Дело, конечно, не в «Беспомощном». Ностальгическая песня совсем молодого тогда Нила Янга, в которой нынешний почтенный ветеран рок-музыки оплакивал разлуку с городом юности, впервые прозвучавшая в незапамятном 1970-м (некоторые еще только в детский сад ходили!) в альбоме американской группы «Кросби, Стилл, Нэш и Янг» и длившаяся три с половиной минуты, формально не имеет никакого отношения к тому, что пережили, взрослея, наши ровесники в сумеречные советские десятилетия: «Есть городок в Северном Онтарио,/ Полный снов, уюта, воспоминаний,/ И мысленно я по-прежнему нуждаюсь в месте, куда уехать,/ Все перемены происходили со мною там».
Однако ж именно эта короткая англоязычная песенка задает всему, что собрано двумя сорокалетними соавторами в книгу – а что в ней только не собрано! – хоть и неявную, но жесткую структуру. Без нее ничего бы и не было – а главное, без чувства беспомощности перед утратой собственного прошлого и обреченности собственной жизни, которое не разбирает ни стран, ни континентов, ни языков – всех касается. А особенно удивительно, когда вдруг обнаруживаешь, что оно касается и тебя. Вот тебя лично. И объединяет тебя тем самым с огромным количеством людей, с которыми тебя будто бы ничего и не связывает. Да все связывает, на самом деле. По той обескураживающей причине, что ничего чужого и нет.

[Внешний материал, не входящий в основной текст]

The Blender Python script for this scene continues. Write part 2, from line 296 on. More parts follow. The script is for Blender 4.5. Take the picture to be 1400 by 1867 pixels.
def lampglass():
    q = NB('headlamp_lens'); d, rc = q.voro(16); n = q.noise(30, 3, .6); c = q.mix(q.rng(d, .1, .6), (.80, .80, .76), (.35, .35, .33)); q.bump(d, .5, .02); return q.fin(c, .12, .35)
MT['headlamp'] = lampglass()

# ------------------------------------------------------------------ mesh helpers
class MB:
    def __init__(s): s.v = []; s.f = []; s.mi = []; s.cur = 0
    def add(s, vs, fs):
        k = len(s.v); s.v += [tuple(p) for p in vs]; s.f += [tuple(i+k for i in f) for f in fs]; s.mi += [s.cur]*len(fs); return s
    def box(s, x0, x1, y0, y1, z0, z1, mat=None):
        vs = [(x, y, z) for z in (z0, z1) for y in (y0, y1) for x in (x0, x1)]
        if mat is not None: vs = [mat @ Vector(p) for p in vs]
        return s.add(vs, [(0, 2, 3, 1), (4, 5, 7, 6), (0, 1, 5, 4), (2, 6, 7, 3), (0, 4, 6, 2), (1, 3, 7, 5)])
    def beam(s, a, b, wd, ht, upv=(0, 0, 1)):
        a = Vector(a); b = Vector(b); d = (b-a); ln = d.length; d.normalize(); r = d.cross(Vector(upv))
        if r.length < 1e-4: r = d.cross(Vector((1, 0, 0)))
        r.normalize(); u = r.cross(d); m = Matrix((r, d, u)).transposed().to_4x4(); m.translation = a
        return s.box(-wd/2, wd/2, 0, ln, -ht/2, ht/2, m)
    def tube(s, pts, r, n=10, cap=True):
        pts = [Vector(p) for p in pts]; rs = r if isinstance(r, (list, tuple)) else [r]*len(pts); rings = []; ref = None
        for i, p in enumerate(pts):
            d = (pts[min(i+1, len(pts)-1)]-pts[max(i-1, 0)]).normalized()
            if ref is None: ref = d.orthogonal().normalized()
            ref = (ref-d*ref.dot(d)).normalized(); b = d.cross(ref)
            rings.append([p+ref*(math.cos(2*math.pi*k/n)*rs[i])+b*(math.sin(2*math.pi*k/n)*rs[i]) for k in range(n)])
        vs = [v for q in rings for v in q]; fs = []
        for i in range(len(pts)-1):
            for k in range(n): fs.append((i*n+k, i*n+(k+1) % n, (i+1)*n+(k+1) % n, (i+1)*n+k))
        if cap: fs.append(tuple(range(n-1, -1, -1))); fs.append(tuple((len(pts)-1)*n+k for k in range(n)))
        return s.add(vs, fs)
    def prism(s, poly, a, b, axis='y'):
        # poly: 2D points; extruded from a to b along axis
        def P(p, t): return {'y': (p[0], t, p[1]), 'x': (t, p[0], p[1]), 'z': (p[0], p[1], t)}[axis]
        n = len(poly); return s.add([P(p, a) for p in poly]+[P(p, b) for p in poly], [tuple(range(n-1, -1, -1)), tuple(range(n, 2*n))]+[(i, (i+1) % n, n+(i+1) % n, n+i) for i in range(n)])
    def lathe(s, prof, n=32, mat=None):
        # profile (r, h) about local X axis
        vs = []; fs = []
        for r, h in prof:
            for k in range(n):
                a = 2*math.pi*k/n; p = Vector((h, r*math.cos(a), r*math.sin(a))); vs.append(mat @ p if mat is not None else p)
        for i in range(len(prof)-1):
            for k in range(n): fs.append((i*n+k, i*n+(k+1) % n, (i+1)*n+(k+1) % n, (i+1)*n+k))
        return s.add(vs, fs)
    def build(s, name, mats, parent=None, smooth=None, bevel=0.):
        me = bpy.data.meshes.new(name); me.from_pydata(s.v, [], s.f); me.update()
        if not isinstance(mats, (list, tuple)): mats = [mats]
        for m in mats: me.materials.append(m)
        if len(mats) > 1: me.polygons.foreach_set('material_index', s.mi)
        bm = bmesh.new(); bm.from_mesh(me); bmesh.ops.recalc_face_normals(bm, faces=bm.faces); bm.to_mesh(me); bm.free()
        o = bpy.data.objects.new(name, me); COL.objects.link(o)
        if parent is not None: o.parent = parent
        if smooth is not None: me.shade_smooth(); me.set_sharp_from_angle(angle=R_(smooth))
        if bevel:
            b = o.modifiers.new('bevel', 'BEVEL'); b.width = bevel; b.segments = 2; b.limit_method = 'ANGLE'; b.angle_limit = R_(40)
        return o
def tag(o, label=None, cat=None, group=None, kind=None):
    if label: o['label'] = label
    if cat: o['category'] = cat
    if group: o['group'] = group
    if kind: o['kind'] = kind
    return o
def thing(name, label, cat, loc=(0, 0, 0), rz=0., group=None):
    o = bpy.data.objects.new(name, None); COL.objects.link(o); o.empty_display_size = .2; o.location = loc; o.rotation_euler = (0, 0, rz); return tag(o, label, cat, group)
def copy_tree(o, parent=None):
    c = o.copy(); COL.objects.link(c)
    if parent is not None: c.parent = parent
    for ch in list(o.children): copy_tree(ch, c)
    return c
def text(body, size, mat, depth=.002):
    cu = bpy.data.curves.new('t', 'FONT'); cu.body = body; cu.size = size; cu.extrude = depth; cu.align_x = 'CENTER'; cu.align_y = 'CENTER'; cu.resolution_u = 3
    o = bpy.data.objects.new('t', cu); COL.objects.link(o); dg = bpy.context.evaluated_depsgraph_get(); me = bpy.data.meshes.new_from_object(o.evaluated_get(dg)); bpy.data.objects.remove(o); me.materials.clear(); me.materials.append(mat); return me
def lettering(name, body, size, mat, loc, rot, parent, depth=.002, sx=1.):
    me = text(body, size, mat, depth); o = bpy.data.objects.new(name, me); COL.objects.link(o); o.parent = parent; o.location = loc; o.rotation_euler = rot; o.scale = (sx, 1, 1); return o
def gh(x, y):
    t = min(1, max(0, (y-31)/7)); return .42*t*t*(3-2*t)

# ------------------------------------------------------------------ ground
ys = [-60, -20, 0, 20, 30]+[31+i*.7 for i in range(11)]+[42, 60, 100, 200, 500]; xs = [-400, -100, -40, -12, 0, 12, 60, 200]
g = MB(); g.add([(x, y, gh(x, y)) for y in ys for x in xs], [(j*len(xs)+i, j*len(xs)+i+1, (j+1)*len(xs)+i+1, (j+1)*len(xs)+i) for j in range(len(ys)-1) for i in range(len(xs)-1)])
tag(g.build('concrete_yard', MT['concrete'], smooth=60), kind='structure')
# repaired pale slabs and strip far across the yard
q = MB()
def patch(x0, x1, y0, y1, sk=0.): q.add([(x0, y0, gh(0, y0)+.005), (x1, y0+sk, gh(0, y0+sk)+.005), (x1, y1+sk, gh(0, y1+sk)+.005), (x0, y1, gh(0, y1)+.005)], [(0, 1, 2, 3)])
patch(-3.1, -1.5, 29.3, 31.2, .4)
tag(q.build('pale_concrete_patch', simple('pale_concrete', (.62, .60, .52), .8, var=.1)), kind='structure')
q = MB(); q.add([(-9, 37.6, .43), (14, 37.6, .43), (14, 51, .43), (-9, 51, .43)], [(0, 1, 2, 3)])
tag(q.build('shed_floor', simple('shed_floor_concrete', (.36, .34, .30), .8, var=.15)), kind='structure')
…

Время стареет вместе с нами. Франциско де Гойя. Старики, или Время и Старая женщина.1810–1812. Musee des Beaux-Arts, Lille |
Ничего чужого нет – поэтому мы можем делать единственное, неповторимое свое из любого материала. И оно им станет, будьте уверены. Поэтому так больно окажется спустя два-три десятилетия вспоминать «мятую пачку папирос «Беломорканал» Первой фабрики им. Урицкого <┘> на мятой травке возле тонкой лодыжки», автобусную остановку «Кладбище» по пути к дому, «очищение диска от скопившейся в бороздках пыли и грязи с помощью клея ПВА». «Остается сердечная боль, дрожь, пробегающая по пищеводу, чтобы завершиться комом в горле, набуханием слез». Каждая случайность, замученная своим, казалось бы, окраинным, безнадежно-второстепенным существованием в Большом Бытии, – пронзает нас с безукоризненной точностью. Господи Боже, ведь нет не только ничего чужого, но и ничего случайного.
А значит, взяв «Беспомощного» за основу, можно писать о целой жизни. «О рок-музыке вообще, ставшей главной формой самовыражения рожденных в 60-е», «о собственном детстве в провинции и столичном пригороде, юности и взрослении, романах и ссорах с историей, отъездах и возвращениях, перемене участи и мест». Словом – как заметила (и это стало эпиграфом к книге) Маргерит Юрсенар, – о фактах, «которые ничего не значат сами по себе, но которые уводят каждого из нас дальше личной истории и даже – дальше истории вообще».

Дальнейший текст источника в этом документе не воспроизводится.